# YOUR INSTRUCTIONS
Output all the material that follows, exactly as given.

# RAW DATA
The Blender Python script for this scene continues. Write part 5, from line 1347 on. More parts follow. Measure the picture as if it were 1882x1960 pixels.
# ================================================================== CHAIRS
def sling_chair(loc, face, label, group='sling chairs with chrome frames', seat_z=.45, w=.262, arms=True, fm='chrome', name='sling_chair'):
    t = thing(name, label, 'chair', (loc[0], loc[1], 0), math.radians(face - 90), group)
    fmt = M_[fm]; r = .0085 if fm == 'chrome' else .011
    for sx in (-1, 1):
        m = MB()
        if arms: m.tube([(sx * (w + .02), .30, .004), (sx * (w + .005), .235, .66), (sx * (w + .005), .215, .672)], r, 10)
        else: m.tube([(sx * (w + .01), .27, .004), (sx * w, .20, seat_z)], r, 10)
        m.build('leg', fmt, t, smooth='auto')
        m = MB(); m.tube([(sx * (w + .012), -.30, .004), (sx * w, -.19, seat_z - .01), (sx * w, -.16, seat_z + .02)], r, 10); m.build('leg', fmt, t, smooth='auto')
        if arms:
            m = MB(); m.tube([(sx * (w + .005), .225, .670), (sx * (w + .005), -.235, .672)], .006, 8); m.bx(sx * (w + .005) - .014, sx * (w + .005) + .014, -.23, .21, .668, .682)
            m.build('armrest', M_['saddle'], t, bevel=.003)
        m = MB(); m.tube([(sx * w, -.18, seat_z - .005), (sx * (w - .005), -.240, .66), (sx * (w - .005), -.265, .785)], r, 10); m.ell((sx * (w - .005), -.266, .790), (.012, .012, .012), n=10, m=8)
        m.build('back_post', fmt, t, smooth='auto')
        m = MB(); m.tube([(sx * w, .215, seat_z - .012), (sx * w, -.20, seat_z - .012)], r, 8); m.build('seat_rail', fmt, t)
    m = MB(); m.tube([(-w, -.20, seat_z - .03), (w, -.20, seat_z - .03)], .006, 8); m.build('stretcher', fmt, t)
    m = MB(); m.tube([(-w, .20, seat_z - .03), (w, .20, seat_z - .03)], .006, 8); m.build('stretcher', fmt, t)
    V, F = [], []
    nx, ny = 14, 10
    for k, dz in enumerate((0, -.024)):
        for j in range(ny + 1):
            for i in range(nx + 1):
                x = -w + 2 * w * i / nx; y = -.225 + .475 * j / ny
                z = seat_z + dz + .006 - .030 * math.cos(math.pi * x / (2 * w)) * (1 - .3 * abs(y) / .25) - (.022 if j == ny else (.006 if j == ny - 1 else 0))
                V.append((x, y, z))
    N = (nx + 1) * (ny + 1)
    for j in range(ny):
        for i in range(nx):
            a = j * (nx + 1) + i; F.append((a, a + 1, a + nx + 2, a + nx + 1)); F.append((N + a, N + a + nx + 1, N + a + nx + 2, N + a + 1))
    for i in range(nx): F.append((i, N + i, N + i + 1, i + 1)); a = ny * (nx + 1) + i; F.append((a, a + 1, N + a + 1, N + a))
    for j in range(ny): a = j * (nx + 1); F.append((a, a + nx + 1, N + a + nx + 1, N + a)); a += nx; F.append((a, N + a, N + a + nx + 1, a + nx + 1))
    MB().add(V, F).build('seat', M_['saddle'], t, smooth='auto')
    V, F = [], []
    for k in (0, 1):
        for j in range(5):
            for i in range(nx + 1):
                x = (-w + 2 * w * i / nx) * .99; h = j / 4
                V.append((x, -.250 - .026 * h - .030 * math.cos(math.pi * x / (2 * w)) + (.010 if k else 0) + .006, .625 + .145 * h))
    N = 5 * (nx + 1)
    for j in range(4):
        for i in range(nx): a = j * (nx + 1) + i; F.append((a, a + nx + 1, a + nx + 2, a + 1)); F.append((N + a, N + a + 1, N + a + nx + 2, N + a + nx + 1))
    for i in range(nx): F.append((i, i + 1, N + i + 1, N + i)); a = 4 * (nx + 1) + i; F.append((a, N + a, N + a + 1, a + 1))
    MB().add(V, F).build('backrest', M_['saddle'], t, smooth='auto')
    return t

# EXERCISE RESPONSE
The Blender Python script for this scene continues. Write part 5, from line 1347 on. More parts follow. Measure the picture as if it were 1882x1960 pixels.
# ================================================================== CHAIRS
def sling_chair(loc, face, label, group='sling chairs with chrome frames', seat_z=.45, w=.262, arms=True, fm='chrome', name='sling_chair'):
    t = thing(name, label, 'chair', (loc[0], loc[1], 0), math.radians(face - 90), group)
    fmt = M_[fm]; r = .0085 if fm == 'chrome' else .011
    for sx in (-1, 1):
        m = MB()
        if arms: m.tube([(sx * (w + .02), .30, .004), (sx * (w + .005), .235, .66), (sx * (w + .005), .215, .672)], r, 10)
        else: m.tube([(sx * (w + .01), .27, .004), (sx * w, .20, seat_z)], r, 10)
        m.build('leg', fmt, t, smooth='auto')
        m = MB(); m.tube([(sx * (w + .012), -.30, .004), (sx * w, -.19, seat_z - .01), (sx * w, -.16, seat_z + .02)], r, 10); m.build('leg', fmt, t, smooth='auto')
        if arms:
            m = MB(); m.tube([(sx * (w + .005), .225, .670), (sx * (w + .005), -.235, .672)], .006, 8); m.bx(sx * (w + .005) - .014, sx * (w + .005) + .014, -.23, .21, .668, .682)
            m.build('armrest', M_['saddle'], t, bevel=.003)
        m = MB(); m.tube([(sx * w, -.18, seat_z - .005), (sx * (w - .005), -.240, .66), (sx * (w - .005), -.265, .785)], r, 10); m.ell((sx * (w - .005), -.266, .790), (.012, .012, .012), n=10, m=8)
        m.build('back_post', fmt, t, smooth='auto')
        m = MB(); m.tube([(sx * w, .215, seat_z - .012), (sx * w, -.20, seat_z - .012)], r, 8); m.build('seat_rail', fmt, t)
    m = MB(); m.tube([(-w, -.20, seat_z - .03), (w, -.20, seat_z - .03)], .006, 8); m.build('stretcher', fmt, t)
    m = MB(); m.tube([(-w, .20, seat_z - .03), (w, .20, seat_z - .03)], .006, 8); m.build('stretcher', fmt, t)
    V, F = [], []
    nx, ny = 14, 10
    for k, dz in enumerate((0, -.024)):
        for j in range(ny + 1):
            for i in range(nx + 1):
                x = -w + 2 * w * i / nx; y = -.225 + .475 * j / ny
                z = seat_z + dz + .006 - .030 * math.cos(math.pi * x / (2 * w)) * (1 - .3 * abs(y) / .25) - (.022 if j == ny else (.006 if j == ny - 1 else 0))
                V.append((x, y, z))
    N = (nx + 1) * (ny + 1)
    for j in range(ny):
        for i in range(nx):
            a = j * (nx + 1) + i; F.append((a, a + 1, a + nx + 2, a + nx + 1)); F.append((N + a, N + a + nx + 1, N + a + nx + 2, N + a + 1))
    for i in range(nx): F.append((i, N + i, N + i + 1, i + 1)); a = ny * (nx + 1) + i; F.append((a, a + 1, N + a + 1, N + a))
    for j in range(ny): a = j * (nx + 1); F.append((a, a + nx + 1, N + a + nx + 1, N + a)); a += nx; F.append((a, N + a, N + a + nx + 1, a + nx + 1))
    MB().add(V, F).build('seat', M_['saddle'], t, smooth='auto')
    V, F = [], []
    for k in (0, 1):
        for j in range(5):
            for i in range(nx + 1):
                x = (-w + 2 * w * i / nx) * .99; h = j / 4
                V.append((x, -.250 - .026 * h - .030 * math.cos(math.pi * x / (2 * w)) + (.010 if k else 0) + .006, .625 + .145 * h))
    N = 5 * (nx + 1)
    for j in range(4):
        for i in range(nx): a = j * (nx + 1) + i; F.append((a, a + nx + 1, a + nx + 2, a + 1)); F.append((N + a, N + a + 1, N + a + nx + 2, N + a + nx + 1))
    for i in range(nx): F.append((i, i + 1, N + i + 1, N + i)); a = 4 * (nx + 1) + i; F.append((a, N + a, N + a + 1, a + 1))
    MB().add(V, F).build('backrest', M_['saddle'], t, smooth='auto')
    return t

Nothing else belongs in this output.